Bringing Japan’s Hidden Food Gems to the World

Interview - April 28, 2025

Yoshimura Food Holdings uncovers and shares Japan’s undiscovered culinary treasures with tables around the globe

MOTOHISA YOSHIMURA, REPRESENTATIVE DIRECTOR AND CEO OF YOSHIMURA FOOD HOLDINGS K.K.
MOTOHISA YOSHIMURA | REPRESENTATIVE DIRECTOR AND CEO OF YOSHIMURA FOOD HOLDINGS K.K.

For 11 consecutive years, Japan’s food-related exports have continued to grow, reaching JPY 1.45 trillion in 2023. A key driver of this expansion has been the global rise of Japanese restaurants, which have tripled in number over the past decade. What do you believe has fueled this significant increase in Japanese food exports? Additionally, why do you think now is the moment for washoku to gain even greater international recognition?

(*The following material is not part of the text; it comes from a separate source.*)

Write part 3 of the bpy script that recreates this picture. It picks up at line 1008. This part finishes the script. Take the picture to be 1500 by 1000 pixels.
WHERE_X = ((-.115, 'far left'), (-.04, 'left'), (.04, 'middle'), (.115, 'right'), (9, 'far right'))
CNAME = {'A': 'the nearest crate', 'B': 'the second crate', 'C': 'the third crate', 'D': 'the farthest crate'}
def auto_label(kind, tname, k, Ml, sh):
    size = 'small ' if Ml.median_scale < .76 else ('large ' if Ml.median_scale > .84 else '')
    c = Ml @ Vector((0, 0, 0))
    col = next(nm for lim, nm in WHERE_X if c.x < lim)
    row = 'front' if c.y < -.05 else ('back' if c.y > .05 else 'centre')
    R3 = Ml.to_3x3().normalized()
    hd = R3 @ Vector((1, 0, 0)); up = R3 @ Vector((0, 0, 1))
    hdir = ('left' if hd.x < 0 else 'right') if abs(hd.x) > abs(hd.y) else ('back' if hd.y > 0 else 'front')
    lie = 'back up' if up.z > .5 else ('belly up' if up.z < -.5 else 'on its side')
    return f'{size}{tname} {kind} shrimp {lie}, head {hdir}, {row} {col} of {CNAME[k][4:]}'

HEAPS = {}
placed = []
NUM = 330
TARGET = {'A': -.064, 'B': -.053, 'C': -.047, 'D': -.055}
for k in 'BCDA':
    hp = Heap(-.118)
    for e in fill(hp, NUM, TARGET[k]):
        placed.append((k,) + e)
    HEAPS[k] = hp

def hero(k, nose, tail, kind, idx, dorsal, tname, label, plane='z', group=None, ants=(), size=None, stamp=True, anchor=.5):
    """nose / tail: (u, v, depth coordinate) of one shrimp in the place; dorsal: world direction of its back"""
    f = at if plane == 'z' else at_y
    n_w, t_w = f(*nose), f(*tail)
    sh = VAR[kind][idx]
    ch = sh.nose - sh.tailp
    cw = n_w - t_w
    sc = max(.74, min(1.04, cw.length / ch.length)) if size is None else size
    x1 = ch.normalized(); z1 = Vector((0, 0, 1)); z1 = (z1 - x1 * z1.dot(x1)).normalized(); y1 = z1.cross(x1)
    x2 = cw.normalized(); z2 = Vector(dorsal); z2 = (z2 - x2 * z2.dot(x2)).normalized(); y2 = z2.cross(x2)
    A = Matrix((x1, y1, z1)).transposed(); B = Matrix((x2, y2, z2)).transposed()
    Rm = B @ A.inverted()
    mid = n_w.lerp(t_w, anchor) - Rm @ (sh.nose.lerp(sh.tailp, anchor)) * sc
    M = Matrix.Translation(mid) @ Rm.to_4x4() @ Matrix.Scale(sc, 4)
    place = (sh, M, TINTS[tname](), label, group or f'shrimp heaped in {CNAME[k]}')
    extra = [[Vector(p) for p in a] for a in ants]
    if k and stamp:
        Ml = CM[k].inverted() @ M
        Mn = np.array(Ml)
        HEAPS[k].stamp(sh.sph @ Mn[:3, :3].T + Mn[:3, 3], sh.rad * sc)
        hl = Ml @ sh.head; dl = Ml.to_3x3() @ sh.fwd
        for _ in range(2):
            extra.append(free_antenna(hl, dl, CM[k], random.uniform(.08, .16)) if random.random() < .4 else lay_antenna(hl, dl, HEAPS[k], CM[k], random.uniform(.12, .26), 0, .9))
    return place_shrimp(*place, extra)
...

As you are likely aware, Japan’s population is shrinking rapidly due to an aging society and historically low birthrates. This has led many Japanese businesses to shift their focus overseas. While large corporations have the resources and capacity to expand internationally, SMEs often struggle, even when they offer high-quality products or services. As a result, many SMEs seek local partnerships in foreign markets to navigate the complexities of global expansion.

Among all industries, the food sector has the highest number of players, and the domestic market’s decline has created significant uncertainty. Companies across the industry are taking this challenge much more seriously. This has led to an increase in business owners opting to sell their companies rather than deal with succession issues. Baby boomers are now in their 70s, and many are retiring, leading to a wave of market consolidation. However, there is limited interest from investment firms, as they tend to focus exclusively on return on investment (ROI).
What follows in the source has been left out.